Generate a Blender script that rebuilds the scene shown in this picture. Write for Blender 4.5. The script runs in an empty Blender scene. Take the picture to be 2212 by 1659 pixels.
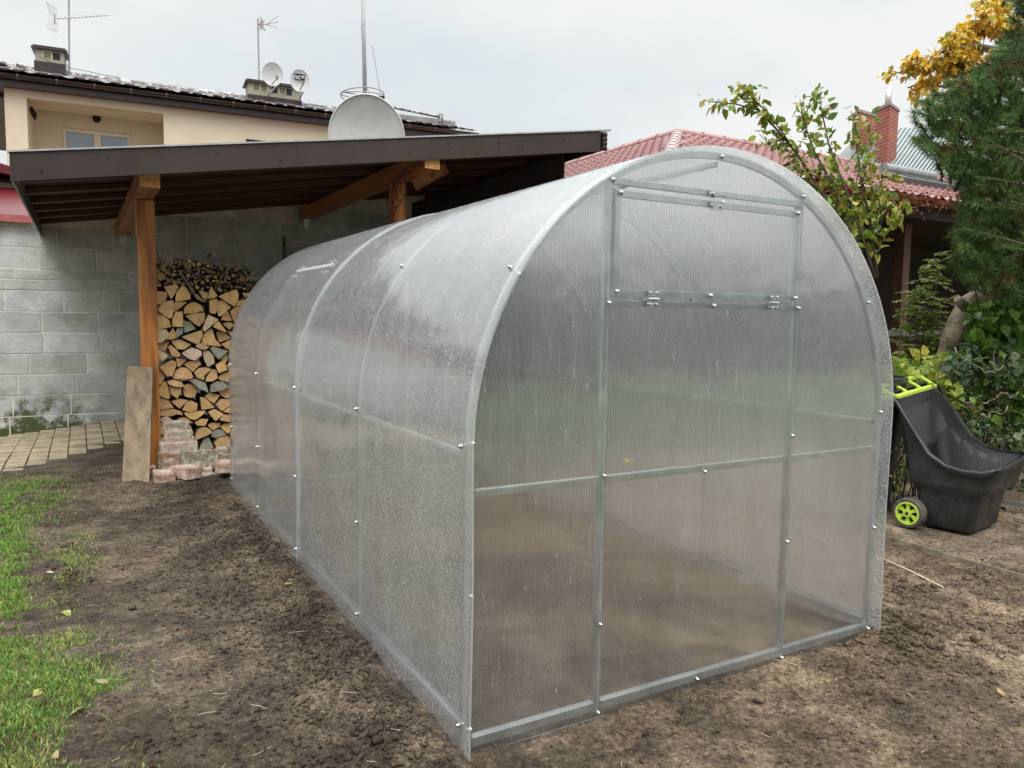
import bpy, math, random
import numpy as np
from mathutils import Vector, Matrix
random.seed(7); RNG = np.random.RandomState(11)
SC = bpy.context.scene; COL = SC.collection
R = math.radians

# ------------------------------------------------------------------ camera
CAM = np.array([-0.98383, -1.97724, 1.30035]); YAW, PIT, ROL, F = 0.51707, 0.08771, 0.01526, 1641.2
fw = np.array([math.sin(YAW)*math.cos(PIT), math.cos(YAW)*math.cos(PIT), -math.sin(PIT)])
r0 = np.array([math.cos(YAW), -math.sin(YAW), 0.]); u0 = np.cross(r0, fw)
rt = r0*math.cos(ROL)+u0*math.sin(ROL); up = -r0*math.sin(ROL)+u0*math.cos(ROL)
cd = bpy.data.cameras.new('camera'); cam = bpy.data.objects.new('camera', cd); COL.objects.link(cam)
cd.sensor_width = 36; cd.lens = 36*F/2212.; cd.clip_start = .05; cd.clip_end = 2000
cam.matrix_world = Matrix(((rt[0], up[0], -fw[0], CAM[0]), (rt[1], up[1], -fw[1], CAM[1]), (rt[2], up[2], -fw[2], CAM[2]), (0, 0, 0, 1)))
SC.camera = cam
# ------------------------------------------------------------------ world, sun, exposure
SUN_EL, SUN_AZ = R(58), R(200)
w = bpy.data.worlds.new('World'); SC.world = w; w.use_nodes = True
nt = w.node_tree; N = nt.nodes; L = nt.links; N.clear()
out = N.new('ShaderNodeOutputWorld'); bg = N.new('ShaderNodeBackground'); sky = N.new('ShaderNodeTexSky')
sky.sky_type = 'NISHITA'; sky.sun_disc = False; sky.sun_elevation = SUN_EL; sky.sun_rotation = SUN_AZ
sky.air_density = 1.5; sky.dust_density = 4
tc = N.new('ShaderNodeTexCoord'); mp = N.new('ShaderNodeMapping'); mp.inputs['Scale'].default_value = (1, 1, 2.6)
mp.inputs['Location'].default_value = (3.1, .7, 0)
no = N.new('ShaderNodeTexNoise'); no.inputs['Scale'].default_value = 1.7; no.inputs['Detail'].default_value = 5; no.inputs['Roughness'].default_value = .5
cr = N.new('ShaderNodeValToRGB'); cr.color_ramp.elements[0].position = .33; cr.color_ramp.elements[1].position = .66
cr.color_ramp.elements[0].color = (6.2, 6.75, 7.05, 1); cr.color_ramp.elements[1].color = (8.5, 8.5, 8.2, 1)
mx = N.new('ShaderNodeMix'); mx.data_type = 'RGBA'; mx.inputs[0].default_value = .93
L.new(tc.outputs['Generated'], mp.inputs[0]); L.new(mp.outputs[0], no.inputs['Vector']); L.new(no.outputs[0], cr.inputs[0])
L.new(sky.outputs[0], mx.inputs[6]); L.new(cr.outputs[0], mx.inputs[7]);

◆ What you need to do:
Leave out the pictures and repeat exactly the lines from the start of the material through the line that contains "R = math.radians", both included.

◆ Answer:
Generate a Blender script that rebuilds the scene shown in this picture. Write for Blender 4.5. The script runs in an empty Blender scene. Take the picture to be 2212 by 1659 pixels.
import bpy, math, random
import numpy as np
from mathutils import Vector, Matrix
random.seed(7); RNG = np.random.RandomState(11)
SC = bpy.context.scene; COL = SC.collection
R = math.radians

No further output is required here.